Marriage might start with that deep-in-your-bones kind of love—the kind that makes you want to build a life together. But after the vows are said, the dance ends, and the thank-you cards are mailed, real life shows up and sits down right next to you on the couch. For many couples, keeping a marriage healthy can bring extra layers—family dynamics, outside opinions, and systems that weren’t exactly built with your love in mind. That’s why it’s not just about staying together. It’s about staying connected, grounded, and seen. If your marriage matters to you—and we’re guessing it does—here’s how to care for it like it deserves.
Stop Performing and Start Talking Like Yourself
If you’re always trying to be the “good couple,” the ones who never argue or always show up polished and perfect, you’re probably missing something way more important: honesty. Marriage doesn’t thrive on image. It thrives on two people showing up as they actually are—even when it’s messy, even when it’s awkward, even when you don’t know what you need yet. That kind of raw communication can feel vulnerable, especially if you’re used to protecting yourself from judgment. But marriage isn’t about being perfect. It’s about letting your partner see the parts of you no one else gets to see, and then trusting that they’ll stay anyway.

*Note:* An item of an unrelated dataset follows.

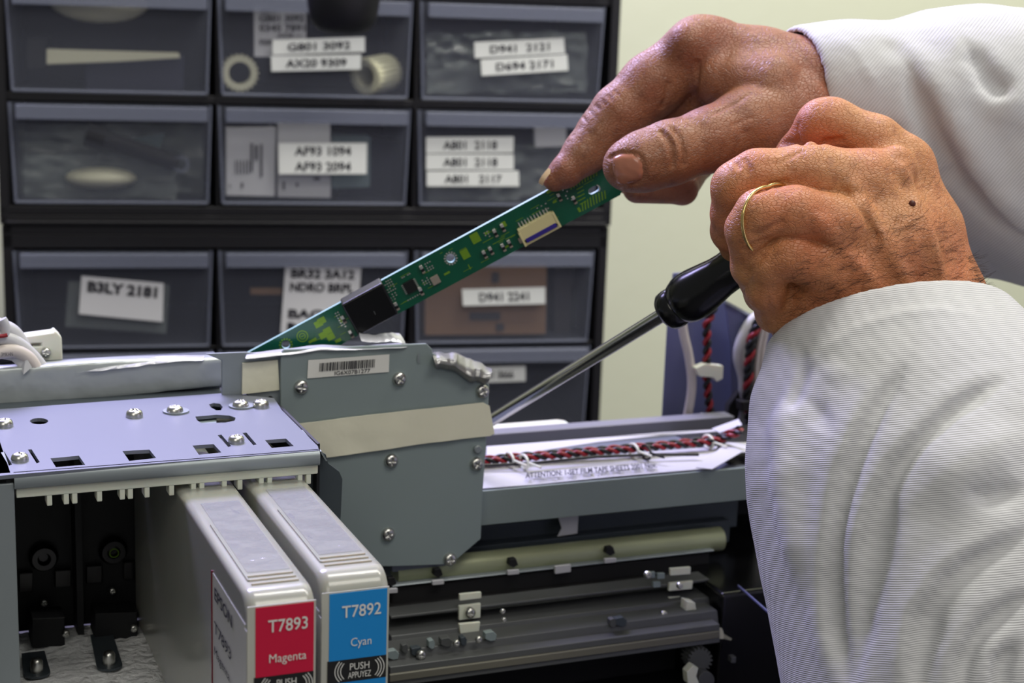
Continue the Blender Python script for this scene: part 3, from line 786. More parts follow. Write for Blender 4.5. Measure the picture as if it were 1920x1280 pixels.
# --- upright end plates and cables at the right
YP = .745
g = G(); front_prism(g, [(1263, 512), (1290, 510), (1300, 560), (1296, 800), (1241, 800), (1252, 609)], [], YP, .0012)
g.build('end_plate', 'plate_blue', parent=pr, bevel=.0004)
g = G(); front_prism(g, [(1290, 520), (1364, 566), (1375, 640), (1372, 800), (1294, 800)], [], YP+.012, .0012); g.build('end_plate', 'plate_blue', parent=pr)
g = G(); front_prism(g, [(1360, 565), (1421, 597), (1480, 640), (1490, 800), (1372, 800), (1372, 650)], [], YP-.006, .0012); g.build('end_plate', 'plate_blue', parent=pr)
g = G(); a, b = pon(1361, 563, 1, YP-.008), pon(1423, 597, 1, YP-.008); g.quad(a, b, b-np.array((0, 0, .0014)), a-np.array((0, 0, .0014)), (0, .006, 0)); g.build('plate_edge_highlight', 'zinc', parent=pr)  # highlight along the plate's edge, put in as a paler strip
def cable(pts, r, m, y, name='cable', squash=1.0, label=None):
    g = G(); k = [pon(u, v, 1, y) for u, v in pts]
    d = np.arange(len(k)); t = np.linspace(0, len(k)-1, 5*len(k)); sm = []
    for s_ in t:
        i = int(min(s_, len(k)-2)); f = s_-i; p0, p1, p2, p3 = k[max(i-1, 0)], k[i], k[i+1], k[min(i+2, len(k)-1)]
        sm.append(.5*((2*p1)+(-p0+p2)*f+(2*p0-5*p1+4*p2-p3)*f*f+(-p0+3*p1-3*p2+p3)*f**3))
    g.tube(sm, r, 10, squash=squash); return g.build(name, m, parent=pr, smooth=True, label=label)
cable([(1275, 560), (1281, 620), (1292, 670), (1297, 727), (1285, 800)], .0022, 'beige_wire', YP-.012, label='flat beige cable')
hp = [pon(u, v, 1, YP-.014) for u, v in [(1345, 560), (1335, 584), (1325, 609), (1326, 656), (1324, 692), (1328, 745), (1333, 782)]]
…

The couples who last? They talk about stuff before it gets dramatic. They say what’s true even when it’s hard. They drop the script and speak in their real voice. That can be scary, but it’s also freeing. And it often opens up the kind of connection that can carry you through the weird seasons—the moves, the job losses, the growth spurts, and the losses that don’t have names. And those conversations, raw as they might be, are often the bridge between misunderstanding and being known.

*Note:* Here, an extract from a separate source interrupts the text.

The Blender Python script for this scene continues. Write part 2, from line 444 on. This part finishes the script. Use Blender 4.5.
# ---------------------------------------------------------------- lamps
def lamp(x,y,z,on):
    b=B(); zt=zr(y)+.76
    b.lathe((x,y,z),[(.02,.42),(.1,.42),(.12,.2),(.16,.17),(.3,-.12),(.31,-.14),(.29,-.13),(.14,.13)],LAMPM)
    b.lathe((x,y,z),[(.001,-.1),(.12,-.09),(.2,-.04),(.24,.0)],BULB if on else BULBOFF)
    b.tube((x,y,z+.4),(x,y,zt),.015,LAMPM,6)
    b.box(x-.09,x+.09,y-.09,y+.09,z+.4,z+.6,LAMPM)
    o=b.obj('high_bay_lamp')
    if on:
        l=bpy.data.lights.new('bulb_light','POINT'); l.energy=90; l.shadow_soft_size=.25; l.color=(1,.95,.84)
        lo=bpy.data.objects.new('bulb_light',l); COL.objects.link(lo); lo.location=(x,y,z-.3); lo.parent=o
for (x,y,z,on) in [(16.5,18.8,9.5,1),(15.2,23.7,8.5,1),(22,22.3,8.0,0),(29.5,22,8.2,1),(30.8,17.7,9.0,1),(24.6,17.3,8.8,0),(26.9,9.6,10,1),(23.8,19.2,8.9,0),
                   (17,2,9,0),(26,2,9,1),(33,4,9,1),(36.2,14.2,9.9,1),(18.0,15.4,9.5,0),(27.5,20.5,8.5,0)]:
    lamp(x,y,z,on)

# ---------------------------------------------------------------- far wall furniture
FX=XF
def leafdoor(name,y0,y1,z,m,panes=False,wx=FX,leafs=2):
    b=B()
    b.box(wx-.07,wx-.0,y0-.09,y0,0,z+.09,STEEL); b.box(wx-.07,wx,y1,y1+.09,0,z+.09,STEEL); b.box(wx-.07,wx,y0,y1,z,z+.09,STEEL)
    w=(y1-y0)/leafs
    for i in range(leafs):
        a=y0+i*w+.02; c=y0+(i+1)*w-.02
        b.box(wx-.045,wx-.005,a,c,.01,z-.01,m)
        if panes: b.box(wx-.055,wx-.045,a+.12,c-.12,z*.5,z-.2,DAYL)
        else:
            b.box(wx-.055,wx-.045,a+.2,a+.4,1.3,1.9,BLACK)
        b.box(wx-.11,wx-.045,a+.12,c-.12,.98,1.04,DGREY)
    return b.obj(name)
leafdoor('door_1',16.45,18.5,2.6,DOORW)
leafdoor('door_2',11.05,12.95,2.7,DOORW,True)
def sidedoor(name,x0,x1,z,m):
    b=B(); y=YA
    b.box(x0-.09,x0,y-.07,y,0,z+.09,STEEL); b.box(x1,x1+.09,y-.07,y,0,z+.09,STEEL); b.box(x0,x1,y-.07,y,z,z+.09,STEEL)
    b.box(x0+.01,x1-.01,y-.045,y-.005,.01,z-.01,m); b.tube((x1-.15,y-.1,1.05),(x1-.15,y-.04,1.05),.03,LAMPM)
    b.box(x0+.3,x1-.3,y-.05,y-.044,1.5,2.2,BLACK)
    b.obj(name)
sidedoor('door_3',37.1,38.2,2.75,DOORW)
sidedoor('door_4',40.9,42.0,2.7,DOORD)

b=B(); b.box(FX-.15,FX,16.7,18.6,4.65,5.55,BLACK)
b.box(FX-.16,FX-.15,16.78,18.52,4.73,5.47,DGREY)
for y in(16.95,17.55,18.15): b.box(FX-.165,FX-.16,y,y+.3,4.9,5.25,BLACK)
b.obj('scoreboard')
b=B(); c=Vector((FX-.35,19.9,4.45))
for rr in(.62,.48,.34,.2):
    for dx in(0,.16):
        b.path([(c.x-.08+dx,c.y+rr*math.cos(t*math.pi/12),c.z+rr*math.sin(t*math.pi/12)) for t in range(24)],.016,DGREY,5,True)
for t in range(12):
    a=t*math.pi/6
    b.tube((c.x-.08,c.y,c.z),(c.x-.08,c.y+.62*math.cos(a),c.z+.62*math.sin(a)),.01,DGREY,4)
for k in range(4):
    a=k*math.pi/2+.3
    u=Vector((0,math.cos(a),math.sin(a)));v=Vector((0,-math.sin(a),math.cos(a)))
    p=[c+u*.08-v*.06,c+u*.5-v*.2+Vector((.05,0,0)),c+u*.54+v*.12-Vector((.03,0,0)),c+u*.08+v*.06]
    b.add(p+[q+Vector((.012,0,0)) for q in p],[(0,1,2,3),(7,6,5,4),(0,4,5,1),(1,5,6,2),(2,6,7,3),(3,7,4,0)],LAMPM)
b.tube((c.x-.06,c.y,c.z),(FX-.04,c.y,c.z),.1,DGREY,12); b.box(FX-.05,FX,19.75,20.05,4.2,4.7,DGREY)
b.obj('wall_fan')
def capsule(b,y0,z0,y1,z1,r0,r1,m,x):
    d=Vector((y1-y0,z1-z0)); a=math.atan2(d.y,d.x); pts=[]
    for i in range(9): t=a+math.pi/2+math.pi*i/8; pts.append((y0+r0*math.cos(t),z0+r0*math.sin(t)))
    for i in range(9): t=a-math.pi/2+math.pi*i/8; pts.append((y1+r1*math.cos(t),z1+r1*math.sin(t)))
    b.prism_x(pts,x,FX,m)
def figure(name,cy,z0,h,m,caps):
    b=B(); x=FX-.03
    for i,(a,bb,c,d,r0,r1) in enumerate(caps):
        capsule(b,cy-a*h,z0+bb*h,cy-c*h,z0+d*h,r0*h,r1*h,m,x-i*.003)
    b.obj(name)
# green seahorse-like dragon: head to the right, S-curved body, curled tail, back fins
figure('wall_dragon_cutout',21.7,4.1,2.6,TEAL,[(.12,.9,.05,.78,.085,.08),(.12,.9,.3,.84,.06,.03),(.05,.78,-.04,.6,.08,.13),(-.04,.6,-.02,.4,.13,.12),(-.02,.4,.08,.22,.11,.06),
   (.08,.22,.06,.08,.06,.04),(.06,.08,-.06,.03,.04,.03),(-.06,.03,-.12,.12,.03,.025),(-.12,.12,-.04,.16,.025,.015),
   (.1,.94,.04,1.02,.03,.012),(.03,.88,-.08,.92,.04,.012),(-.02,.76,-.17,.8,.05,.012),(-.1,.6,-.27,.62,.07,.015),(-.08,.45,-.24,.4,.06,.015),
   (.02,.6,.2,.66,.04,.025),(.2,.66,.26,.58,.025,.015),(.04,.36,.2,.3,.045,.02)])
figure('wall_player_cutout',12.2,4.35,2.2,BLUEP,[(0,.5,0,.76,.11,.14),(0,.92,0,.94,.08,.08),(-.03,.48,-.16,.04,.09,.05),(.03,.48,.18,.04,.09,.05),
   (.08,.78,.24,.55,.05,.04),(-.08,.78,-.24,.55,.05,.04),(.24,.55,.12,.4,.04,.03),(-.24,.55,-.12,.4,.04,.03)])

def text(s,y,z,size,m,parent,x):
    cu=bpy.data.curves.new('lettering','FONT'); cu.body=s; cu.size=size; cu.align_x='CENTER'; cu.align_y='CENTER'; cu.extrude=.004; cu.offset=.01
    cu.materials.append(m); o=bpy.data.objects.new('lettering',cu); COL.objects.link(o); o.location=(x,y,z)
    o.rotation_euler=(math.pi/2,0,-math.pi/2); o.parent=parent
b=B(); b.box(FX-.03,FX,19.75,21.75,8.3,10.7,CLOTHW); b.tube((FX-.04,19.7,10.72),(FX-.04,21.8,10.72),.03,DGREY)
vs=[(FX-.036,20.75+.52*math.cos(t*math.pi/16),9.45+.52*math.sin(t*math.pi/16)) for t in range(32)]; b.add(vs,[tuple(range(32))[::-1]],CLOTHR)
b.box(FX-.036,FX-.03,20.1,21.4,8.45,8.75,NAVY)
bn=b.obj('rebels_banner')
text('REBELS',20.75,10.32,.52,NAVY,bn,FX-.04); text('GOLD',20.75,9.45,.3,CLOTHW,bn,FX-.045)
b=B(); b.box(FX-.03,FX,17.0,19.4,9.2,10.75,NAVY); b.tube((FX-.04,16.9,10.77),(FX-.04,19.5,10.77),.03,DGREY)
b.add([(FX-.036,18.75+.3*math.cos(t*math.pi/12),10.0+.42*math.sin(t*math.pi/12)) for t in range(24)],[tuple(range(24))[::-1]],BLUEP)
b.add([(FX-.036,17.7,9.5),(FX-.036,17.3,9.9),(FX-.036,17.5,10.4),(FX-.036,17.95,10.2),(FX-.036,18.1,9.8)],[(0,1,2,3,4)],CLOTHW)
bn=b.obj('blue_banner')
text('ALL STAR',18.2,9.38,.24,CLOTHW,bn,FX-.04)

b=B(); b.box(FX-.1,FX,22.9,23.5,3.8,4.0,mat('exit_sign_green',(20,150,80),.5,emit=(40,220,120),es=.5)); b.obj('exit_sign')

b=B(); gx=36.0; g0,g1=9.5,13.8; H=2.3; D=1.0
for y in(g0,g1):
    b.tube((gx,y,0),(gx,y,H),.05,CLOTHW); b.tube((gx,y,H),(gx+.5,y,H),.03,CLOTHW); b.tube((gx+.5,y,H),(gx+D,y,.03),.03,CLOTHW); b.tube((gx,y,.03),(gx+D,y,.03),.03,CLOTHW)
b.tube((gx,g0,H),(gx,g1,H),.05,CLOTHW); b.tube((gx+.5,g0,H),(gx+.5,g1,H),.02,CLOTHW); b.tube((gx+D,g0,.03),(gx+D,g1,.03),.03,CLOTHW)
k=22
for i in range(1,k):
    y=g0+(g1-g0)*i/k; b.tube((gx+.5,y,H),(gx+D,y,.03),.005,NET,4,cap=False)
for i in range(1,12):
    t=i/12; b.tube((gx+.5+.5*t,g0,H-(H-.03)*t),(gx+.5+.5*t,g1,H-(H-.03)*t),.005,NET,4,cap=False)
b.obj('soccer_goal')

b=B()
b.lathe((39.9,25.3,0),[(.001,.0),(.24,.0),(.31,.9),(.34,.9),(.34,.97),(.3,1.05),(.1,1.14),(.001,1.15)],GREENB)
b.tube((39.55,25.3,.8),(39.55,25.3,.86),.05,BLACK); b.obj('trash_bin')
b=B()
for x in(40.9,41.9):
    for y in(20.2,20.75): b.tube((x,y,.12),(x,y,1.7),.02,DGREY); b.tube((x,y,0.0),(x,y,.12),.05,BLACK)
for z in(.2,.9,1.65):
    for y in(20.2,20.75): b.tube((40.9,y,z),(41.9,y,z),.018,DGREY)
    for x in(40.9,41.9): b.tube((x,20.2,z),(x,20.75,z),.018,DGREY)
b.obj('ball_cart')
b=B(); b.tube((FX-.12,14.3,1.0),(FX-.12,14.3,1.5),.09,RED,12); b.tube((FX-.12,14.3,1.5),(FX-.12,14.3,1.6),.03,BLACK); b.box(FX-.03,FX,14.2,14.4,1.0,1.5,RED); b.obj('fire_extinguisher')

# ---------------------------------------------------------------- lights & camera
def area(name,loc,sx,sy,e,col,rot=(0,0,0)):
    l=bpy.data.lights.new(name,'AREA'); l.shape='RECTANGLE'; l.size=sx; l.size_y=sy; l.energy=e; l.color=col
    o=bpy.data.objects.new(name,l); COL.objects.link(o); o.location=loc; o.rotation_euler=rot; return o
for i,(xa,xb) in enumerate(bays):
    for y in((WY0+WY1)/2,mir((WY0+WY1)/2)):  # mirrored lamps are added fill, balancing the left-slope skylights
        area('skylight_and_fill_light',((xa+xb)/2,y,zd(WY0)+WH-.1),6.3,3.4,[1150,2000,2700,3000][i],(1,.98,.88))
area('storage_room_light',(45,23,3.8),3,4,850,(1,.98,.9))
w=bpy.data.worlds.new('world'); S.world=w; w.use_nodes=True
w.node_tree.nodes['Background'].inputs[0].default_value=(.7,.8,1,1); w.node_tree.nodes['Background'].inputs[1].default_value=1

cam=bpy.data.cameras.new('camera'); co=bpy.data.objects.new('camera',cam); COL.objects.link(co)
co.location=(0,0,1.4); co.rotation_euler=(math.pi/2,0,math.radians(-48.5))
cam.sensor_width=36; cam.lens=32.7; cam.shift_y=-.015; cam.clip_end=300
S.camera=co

Balance Isn’t 50/50 and Never Was
Some days, your partner will have nothing left in the tank. They’ll come home tired, beat down, or too tangled up in stress to give much back. On those days, maybe you carry more. Then it flips. That’s how real balance works—it shifts, bends, and recalibrates based on where you’re both at. Thinking it should always be equal isn’t just unrealistic—it sets both people up to feel like they’re losing.

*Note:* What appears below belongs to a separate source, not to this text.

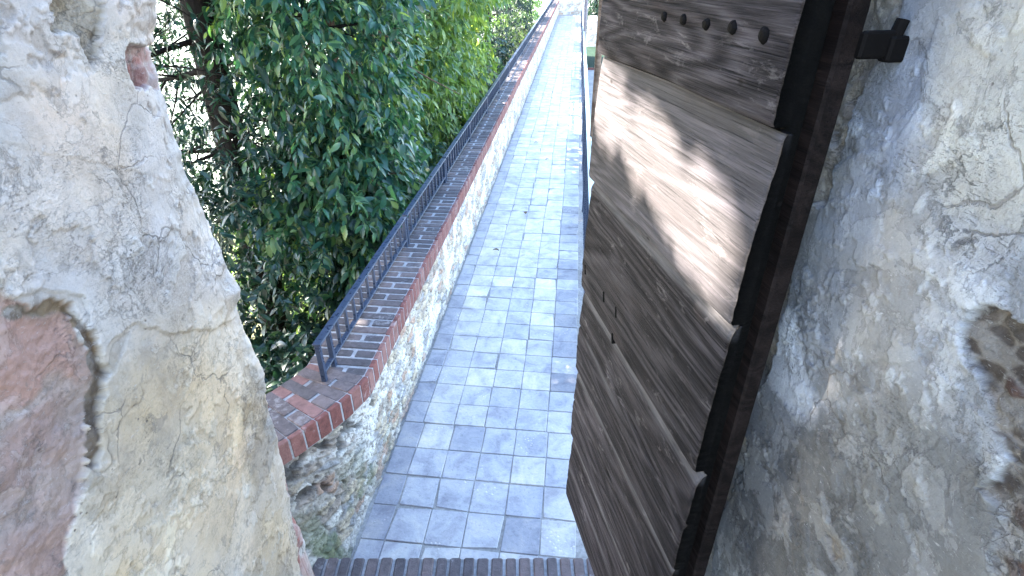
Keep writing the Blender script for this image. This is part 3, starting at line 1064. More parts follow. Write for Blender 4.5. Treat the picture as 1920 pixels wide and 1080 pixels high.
    m = near_e * sstep(-0.1, 0.2, fbm(a * 12, z * 16, octv=3, seed=seed + 63)) * 0.5
    col = col * (1 - m[:, None]) + np.array([0.48, 0.44, 0.41]) * m[:, None]
    R = 0.035
    # position: reveal part, then quarter round, then outer face
    px_ = x - sg * h
    py_ = y.copy()
    arc = np.clip(o / 0.06, 0, 1)
    ang = arc * math.pi / 2
    isout = o > 0
    px_ = np.where(isout, x + sg * R * (1 - np.cos(ang)) + sg * np.maximum(o - 0.06, 0) - sg * h * np.cos(ang), px_)
    py_ = np.where(isout, yout + R * np.sin(ang) + h * np.sin(ang), py_)
    Pn = np.stack([px_, py_, z], 1)
    q_ = grid_quads(nu, nv)
    if side == 'R':
        q_ = q_[:, ::-1]
    return Pn, q_, np.clip(col, 0.01, 0.78), bare


# --- left wall
LX, LD, LS = -0.5725, 1.0, -0.06
LEFT_EDGE = [(285, 0), (284, 35), (272, 62), (287, 100), (287, 160), (302, 205), (325, 265), (341, 325), (366, 385), (388, 445), (424, 505), (447, 540),
             (441, 572), (456, 605), (472, 655), (498, 700), (500, 752), (514, 805), (541, 900), (549, 960), (580, 1020), (596, 1080)]
lp = lambda pts: poly_on(pts, LX, LD, LS)
pink = [(0.40, 0.23, 0.19), (0.44, 0.29, 0.24), (0.40, 0.27, 0.23), (0.38, 0.32, 0.29), (0.42, 0.25, 0.20)]
brown = [(0.30, 0.22, 0.14), (0.36, 0.28, 0.19), (0.24, 0.18, 0.13)]
layersL = [(lp([(180, 700), (200, 650), (252, 608), (300, 626), (345, 636), (400, 628), (446, 590), (470, 520), (640, 300), (640, -200), (-200, -200), (-200, 560), (80, 540), (150, 560)]), 0.0035, 1.03),
           (lp([(205, 640), (250, 612), (240, 640), (215, 700), (196, 706)]), -0.002, 0.80),
           (lp([(0, 90), (100, 110), (190, 130), (330, 190), (330, 340), (0, 250)]), 0.0012, 1.06)]
patchL = [(lp([(-200, 555), (0, 575), (62, 578), (95, 560), (148, 566), (152, 625), (182, 655), (186, 720), (170, 790), (168, 880), (140, 950), (150, 1200), (-250, 1250)]), 0.009, pink, (0.30, 0.20)),
          (lp([(20, 585), (70, 580), (96, 562), (150, 566), (186, 640), (206, 700), (190, 770), (180, 872), (168, 880), (168, 790), (176, 715), (150, 650), (120, 600), (60, 596)]), 0.010, [(0.20, 0.13, 0.075), (0.26, 0.18, 0.11), (0.15, 0.11, 0.08)], (0.08, 0.08)),
          (lp([(90, -30), (192, -30), (192, 60), (188, 100), (172, 122), (142, 72), (92, 52)]), 0.014, brown, (0.10, 0.06)),
          (lp([(228, 92), (258, 80), (330, 85), (330, 165), (258, 166), (238, 130)]), 0.010, [(0.30, 0.11, 0.09), (0.33, 0.14, 0.12), (0.25, 0.11, 0.10)], (0.05, 0.035)),
          (lp([(548, 880), (600, 880), (640, 1100), (560, 1100)]), 0.012, [(0.34, 0.13, 0.10), (0.5, 0.47, 0.44), (0.36, 0.2, 0.17)], (0.05, 0.04))]
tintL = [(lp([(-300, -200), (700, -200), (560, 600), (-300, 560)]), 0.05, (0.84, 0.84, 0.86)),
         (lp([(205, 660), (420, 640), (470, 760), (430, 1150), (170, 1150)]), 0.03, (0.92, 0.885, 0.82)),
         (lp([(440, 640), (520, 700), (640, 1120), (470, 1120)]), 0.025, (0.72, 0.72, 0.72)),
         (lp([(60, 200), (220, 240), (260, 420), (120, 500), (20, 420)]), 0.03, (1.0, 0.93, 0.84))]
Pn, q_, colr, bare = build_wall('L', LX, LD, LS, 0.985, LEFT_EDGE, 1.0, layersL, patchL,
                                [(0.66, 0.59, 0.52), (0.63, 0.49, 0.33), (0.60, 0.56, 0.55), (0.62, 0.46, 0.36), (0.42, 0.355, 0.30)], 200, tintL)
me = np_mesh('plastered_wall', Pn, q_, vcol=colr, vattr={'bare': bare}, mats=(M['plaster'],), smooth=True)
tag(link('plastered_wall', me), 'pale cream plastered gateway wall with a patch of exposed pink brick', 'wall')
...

In LGBTQ+ marriages, you might also be managing things like navigating identity with extended family, dealing with internalized ideas about gender roles, or facing external pressure just for being who you are. Those aren’t small things. And sometimes you’ll hit points where one of you is climbing uphill emotionally while the other is just trying to keep the lights on at home. The trick is not keeping score. It’s checking in and staying flexible.
And don’t forget that marriage equality doesn’t automatically mean emotional equality. Legal rights don’t replace emotional labor. So if one of you is exhausted from microaggressions at work or feeling unseen by relatives, it’s okay to name that out loud and redistribute the emotional load.
Protect Your Joy Like It’s Sacred
When you first fell for each other, it was probably a mix of laughter, butterflies, and maybe some late-night food delivery while binge-watching whatever show you were obsessed with. Over time, though, couples often trade in joy for productivity. The house has to be cleaned, someone’s job is stressful, and next thing you know, the fun stuff is on pause for the eighth month in a row.
It shouldn’t be. Your joy as a couple is not extra—it’s essential. It’s what fills the tank so you have something to give during harder times. So if you’re laughing less or playing less, it’s time to bring that energy back in. You don’t need a fancy trip. You just need intention. Walk around the block together while pretending your dog is the mayor. Invent reasons to celebrate Tuesdays. Make pancakes for dinner and dance in the kitchen while they cook unevenly. If you can laugh together, you can survive almost anything.
When the Conversations Get Heavy, Call in Help That Gets It
Let’s be real: sometimes you just hit a wall. The same argument keeps looping. You feel stuck, unseen, maybe even a little lonely in the relationship. That doesn’t mean your marriage is doomed—it just means it might be time to bring in someone who can help hold the space for both of you.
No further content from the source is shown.